RECORDS SHOWN -
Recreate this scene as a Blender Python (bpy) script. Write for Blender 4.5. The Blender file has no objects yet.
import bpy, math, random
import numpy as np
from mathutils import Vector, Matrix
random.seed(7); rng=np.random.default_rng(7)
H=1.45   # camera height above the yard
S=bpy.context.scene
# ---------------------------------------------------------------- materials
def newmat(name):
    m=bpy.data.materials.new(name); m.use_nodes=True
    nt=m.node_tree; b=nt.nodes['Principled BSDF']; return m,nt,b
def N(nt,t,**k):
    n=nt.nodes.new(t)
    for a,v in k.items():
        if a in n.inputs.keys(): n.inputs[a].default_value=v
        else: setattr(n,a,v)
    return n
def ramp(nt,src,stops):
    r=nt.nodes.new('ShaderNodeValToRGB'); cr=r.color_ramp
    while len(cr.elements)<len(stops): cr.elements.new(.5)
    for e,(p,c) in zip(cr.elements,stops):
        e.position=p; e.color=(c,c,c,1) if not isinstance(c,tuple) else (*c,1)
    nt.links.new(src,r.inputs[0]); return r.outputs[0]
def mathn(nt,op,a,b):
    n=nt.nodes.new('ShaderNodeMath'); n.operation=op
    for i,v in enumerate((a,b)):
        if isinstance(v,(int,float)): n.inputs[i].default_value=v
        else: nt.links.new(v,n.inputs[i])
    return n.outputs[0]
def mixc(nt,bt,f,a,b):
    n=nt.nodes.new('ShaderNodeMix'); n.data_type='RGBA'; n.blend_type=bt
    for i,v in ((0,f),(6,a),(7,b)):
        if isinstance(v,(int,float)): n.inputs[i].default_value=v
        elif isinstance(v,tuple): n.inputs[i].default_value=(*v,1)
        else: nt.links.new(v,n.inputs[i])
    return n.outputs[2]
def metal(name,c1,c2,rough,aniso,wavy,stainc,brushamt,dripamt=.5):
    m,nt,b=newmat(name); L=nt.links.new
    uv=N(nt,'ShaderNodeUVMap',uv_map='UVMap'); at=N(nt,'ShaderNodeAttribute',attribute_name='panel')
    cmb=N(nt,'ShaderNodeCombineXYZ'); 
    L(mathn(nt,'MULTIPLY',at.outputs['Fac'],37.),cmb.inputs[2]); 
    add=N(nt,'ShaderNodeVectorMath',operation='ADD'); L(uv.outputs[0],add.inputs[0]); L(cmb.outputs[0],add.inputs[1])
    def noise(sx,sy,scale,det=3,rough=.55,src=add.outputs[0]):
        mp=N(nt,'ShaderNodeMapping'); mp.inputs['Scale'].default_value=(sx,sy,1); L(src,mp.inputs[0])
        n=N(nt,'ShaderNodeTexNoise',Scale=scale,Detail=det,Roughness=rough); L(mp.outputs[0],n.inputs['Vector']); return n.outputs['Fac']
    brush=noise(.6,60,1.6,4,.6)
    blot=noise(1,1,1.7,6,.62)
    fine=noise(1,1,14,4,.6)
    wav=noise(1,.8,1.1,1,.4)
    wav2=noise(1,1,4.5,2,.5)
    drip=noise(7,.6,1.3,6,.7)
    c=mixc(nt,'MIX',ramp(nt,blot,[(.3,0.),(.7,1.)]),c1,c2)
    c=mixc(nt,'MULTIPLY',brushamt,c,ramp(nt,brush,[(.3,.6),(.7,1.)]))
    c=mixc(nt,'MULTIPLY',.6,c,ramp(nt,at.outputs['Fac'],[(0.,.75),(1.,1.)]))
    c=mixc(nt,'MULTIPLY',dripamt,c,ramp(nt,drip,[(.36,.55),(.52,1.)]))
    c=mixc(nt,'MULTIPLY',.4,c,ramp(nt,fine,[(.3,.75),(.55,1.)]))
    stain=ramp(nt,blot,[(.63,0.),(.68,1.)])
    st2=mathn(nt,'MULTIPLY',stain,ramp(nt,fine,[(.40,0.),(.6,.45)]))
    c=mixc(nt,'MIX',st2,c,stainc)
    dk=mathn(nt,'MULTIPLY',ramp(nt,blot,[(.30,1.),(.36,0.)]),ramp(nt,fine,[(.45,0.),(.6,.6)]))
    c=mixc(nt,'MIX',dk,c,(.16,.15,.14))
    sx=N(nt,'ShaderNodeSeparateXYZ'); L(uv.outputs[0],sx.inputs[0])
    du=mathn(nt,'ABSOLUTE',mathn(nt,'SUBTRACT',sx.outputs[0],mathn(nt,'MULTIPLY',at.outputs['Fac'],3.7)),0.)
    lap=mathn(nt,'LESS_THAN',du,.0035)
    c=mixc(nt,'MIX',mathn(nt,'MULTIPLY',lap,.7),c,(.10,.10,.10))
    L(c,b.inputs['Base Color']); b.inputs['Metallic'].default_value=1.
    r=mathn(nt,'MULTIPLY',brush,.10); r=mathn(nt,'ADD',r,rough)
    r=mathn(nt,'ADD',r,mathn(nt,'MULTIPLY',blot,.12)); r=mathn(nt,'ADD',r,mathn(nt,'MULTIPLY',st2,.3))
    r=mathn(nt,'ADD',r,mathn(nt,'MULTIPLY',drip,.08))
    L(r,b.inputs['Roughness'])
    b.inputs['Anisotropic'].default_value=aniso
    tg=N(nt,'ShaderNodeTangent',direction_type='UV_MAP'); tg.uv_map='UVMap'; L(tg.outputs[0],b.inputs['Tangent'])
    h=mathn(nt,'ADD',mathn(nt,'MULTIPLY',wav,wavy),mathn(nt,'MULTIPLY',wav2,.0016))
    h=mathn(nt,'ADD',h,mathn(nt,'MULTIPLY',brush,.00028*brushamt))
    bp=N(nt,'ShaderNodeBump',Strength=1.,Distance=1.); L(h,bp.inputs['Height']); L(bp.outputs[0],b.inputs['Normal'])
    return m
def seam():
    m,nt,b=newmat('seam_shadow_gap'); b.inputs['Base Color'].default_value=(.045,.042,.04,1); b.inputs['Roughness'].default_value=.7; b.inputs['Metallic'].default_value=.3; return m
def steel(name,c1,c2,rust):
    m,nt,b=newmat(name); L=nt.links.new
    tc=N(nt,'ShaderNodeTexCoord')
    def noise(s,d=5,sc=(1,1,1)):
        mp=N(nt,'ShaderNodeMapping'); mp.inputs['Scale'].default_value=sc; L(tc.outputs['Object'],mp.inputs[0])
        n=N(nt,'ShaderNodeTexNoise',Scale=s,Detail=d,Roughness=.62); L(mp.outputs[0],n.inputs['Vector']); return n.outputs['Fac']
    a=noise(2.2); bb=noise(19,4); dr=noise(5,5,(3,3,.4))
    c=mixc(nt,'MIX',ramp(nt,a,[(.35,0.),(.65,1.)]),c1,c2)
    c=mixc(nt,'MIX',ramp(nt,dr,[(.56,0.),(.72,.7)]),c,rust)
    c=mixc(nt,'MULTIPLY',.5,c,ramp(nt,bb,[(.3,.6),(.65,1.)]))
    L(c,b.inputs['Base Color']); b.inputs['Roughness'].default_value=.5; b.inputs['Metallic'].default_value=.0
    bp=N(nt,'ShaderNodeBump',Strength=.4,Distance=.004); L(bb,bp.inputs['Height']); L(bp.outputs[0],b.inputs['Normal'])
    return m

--

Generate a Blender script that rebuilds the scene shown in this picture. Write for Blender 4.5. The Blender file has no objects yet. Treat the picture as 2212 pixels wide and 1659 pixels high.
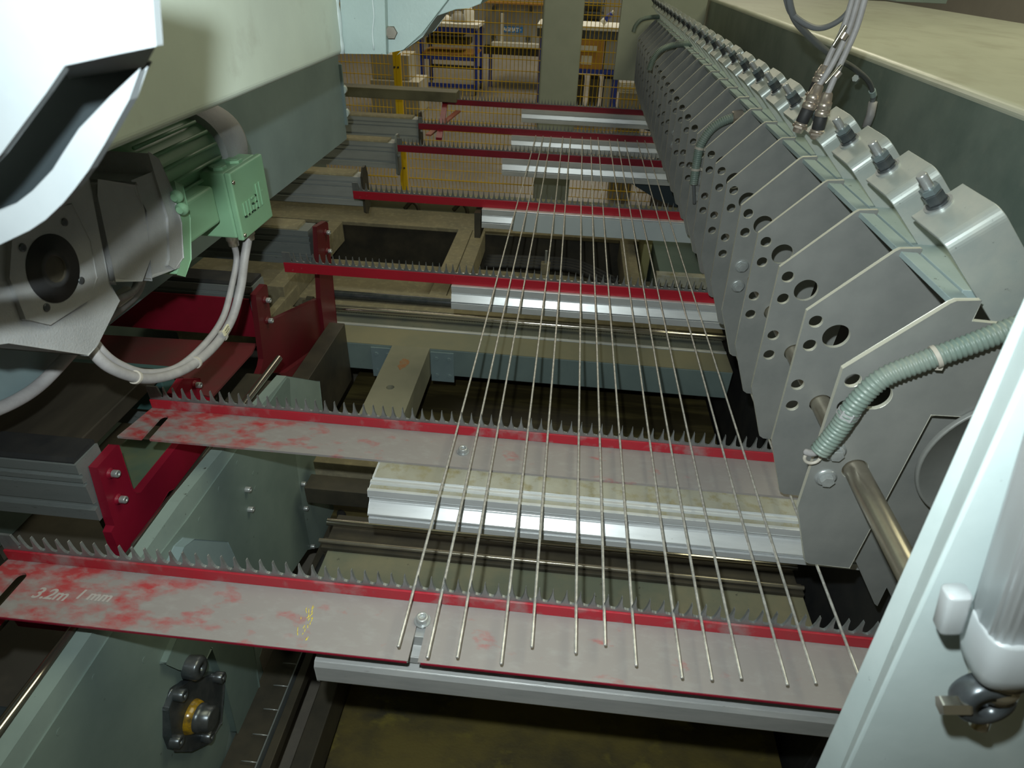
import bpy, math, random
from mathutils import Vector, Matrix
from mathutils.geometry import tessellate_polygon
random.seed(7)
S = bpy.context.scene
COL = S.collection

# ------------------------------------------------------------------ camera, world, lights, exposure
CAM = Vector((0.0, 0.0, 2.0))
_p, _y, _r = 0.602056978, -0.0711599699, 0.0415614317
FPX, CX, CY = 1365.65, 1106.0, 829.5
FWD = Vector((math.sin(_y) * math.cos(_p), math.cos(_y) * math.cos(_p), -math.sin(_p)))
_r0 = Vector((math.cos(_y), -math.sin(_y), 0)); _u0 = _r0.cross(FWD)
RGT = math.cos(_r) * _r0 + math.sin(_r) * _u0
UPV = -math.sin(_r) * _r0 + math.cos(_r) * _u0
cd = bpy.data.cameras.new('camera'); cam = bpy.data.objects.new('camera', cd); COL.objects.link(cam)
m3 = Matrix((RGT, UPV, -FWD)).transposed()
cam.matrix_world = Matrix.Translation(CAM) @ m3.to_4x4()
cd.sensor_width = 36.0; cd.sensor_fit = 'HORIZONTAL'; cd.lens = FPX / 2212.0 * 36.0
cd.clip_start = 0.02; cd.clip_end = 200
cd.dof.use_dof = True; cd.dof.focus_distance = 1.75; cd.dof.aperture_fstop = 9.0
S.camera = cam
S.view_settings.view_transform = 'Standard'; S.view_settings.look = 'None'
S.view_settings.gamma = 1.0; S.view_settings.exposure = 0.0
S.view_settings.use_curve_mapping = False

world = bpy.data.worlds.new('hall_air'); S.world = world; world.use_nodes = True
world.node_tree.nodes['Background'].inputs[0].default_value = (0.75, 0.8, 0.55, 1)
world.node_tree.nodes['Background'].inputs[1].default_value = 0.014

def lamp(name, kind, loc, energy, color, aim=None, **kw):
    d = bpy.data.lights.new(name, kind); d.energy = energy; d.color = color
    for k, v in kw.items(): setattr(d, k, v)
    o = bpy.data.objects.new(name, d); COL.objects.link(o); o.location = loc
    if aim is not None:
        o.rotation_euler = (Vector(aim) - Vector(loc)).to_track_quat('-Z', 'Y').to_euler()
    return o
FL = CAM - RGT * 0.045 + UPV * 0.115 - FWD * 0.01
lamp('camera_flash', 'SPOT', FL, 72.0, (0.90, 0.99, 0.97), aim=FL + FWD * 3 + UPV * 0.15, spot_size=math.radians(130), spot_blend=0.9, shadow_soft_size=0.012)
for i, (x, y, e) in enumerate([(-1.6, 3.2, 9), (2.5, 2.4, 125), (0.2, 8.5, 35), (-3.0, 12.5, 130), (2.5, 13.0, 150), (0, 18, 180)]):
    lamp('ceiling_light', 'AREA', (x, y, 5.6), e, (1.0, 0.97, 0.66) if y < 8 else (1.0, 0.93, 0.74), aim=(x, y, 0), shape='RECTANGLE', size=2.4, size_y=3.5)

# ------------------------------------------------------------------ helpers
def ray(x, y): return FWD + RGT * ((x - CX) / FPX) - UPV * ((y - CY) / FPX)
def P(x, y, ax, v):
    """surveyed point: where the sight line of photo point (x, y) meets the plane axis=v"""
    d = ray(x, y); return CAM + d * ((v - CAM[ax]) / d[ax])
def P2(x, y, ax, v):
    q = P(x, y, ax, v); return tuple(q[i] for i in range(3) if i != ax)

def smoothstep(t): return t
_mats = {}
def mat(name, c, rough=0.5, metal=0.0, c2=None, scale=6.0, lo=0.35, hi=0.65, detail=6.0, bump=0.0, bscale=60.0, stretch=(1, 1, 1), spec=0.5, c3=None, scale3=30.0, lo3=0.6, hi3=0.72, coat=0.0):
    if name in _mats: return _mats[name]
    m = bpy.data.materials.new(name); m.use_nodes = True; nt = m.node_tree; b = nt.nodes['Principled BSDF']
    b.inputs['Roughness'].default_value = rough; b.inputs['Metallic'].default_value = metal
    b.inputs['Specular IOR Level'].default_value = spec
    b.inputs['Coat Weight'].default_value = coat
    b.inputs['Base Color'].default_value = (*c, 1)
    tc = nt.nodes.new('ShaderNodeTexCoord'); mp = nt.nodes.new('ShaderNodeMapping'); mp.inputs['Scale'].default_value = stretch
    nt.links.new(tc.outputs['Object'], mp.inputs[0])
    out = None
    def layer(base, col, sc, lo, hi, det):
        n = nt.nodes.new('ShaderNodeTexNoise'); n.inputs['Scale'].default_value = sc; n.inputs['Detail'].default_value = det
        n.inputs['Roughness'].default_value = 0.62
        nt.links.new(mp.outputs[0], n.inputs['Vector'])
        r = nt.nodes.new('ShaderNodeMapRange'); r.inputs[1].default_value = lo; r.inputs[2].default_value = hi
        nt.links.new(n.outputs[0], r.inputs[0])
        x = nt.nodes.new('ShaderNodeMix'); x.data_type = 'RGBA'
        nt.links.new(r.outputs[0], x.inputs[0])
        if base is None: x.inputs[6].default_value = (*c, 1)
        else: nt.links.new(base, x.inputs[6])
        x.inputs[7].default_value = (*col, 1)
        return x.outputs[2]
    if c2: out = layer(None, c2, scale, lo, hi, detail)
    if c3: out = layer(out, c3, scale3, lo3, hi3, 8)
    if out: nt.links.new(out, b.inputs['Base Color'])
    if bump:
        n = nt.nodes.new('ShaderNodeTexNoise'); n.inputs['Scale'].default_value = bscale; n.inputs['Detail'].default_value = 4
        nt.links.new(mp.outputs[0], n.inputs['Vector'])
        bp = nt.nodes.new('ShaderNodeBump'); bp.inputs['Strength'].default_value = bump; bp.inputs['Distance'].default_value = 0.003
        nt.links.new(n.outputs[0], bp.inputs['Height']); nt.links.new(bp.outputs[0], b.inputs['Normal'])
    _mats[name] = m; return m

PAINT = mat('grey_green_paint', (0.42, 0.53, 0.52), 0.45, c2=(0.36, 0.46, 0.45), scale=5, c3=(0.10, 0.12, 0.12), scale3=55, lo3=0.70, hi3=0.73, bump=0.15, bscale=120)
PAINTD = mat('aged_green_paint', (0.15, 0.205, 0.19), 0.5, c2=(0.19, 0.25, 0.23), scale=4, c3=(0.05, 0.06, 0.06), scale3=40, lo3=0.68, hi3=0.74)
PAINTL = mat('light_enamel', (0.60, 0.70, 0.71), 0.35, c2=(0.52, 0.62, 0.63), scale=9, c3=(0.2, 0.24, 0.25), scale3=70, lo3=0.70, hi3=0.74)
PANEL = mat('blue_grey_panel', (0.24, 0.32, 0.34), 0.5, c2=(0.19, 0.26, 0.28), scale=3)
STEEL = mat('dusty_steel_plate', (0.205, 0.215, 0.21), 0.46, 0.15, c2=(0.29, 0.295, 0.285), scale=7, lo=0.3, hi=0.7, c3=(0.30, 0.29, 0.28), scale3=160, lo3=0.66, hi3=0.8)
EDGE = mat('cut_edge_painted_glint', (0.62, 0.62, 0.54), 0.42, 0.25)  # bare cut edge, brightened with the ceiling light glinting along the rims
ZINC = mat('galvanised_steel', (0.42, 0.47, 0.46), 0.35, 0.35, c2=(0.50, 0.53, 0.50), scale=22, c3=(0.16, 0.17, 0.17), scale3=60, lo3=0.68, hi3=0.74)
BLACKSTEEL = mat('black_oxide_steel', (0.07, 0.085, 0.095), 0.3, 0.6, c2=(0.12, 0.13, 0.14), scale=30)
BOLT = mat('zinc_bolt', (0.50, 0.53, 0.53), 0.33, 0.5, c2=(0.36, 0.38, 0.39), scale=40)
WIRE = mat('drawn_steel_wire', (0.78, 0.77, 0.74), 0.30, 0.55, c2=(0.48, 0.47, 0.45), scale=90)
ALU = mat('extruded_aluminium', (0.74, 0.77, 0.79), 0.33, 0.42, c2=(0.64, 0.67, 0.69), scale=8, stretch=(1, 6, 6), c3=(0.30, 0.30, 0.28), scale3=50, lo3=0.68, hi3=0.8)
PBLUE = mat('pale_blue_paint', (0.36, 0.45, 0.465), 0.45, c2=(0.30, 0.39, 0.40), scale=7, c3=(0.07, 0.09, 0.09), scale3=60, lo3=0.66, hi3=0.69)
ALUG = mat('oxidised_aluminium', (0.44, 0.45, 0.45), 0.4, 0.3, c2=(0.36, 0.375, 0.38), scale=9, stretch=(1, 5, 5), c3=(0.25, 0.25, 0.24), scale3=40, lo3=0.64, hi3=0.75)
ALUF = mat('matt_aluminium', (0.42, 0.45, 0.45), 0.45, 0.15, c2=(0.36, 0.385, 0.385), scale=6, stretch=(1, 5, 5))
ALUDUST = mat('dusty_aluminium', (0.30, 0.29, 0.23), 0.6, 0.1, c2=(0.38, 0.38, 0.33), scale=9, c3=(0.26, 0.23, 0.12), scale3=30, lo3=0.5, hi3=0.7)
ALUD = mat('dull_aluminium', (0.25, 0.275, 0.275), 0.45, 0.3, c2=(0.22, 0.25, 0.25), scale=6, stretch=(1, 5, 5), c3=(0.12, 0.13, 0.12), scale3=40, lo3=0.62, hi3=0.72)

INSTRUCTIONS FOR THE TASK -
With the pictures removed from your copy, retype the lines above from the one that contains "Generate a Blender" through the one that contains "COL = S.collection", exactly.

SOLUTION BELOW -
Generate a Blender script that rebuilds the scene shown in this picture. Write for Blender 4.5. The Blender file has no objects yet. Treat the picture as 2212 pixels wide and 1659 pixels high.
import bpy, math, random
from mathutils import Vector, Matrix
from mathutils.geometry import tessellate_polygon
random.seed(7)
S = bpy.context.scene
COL = S.collection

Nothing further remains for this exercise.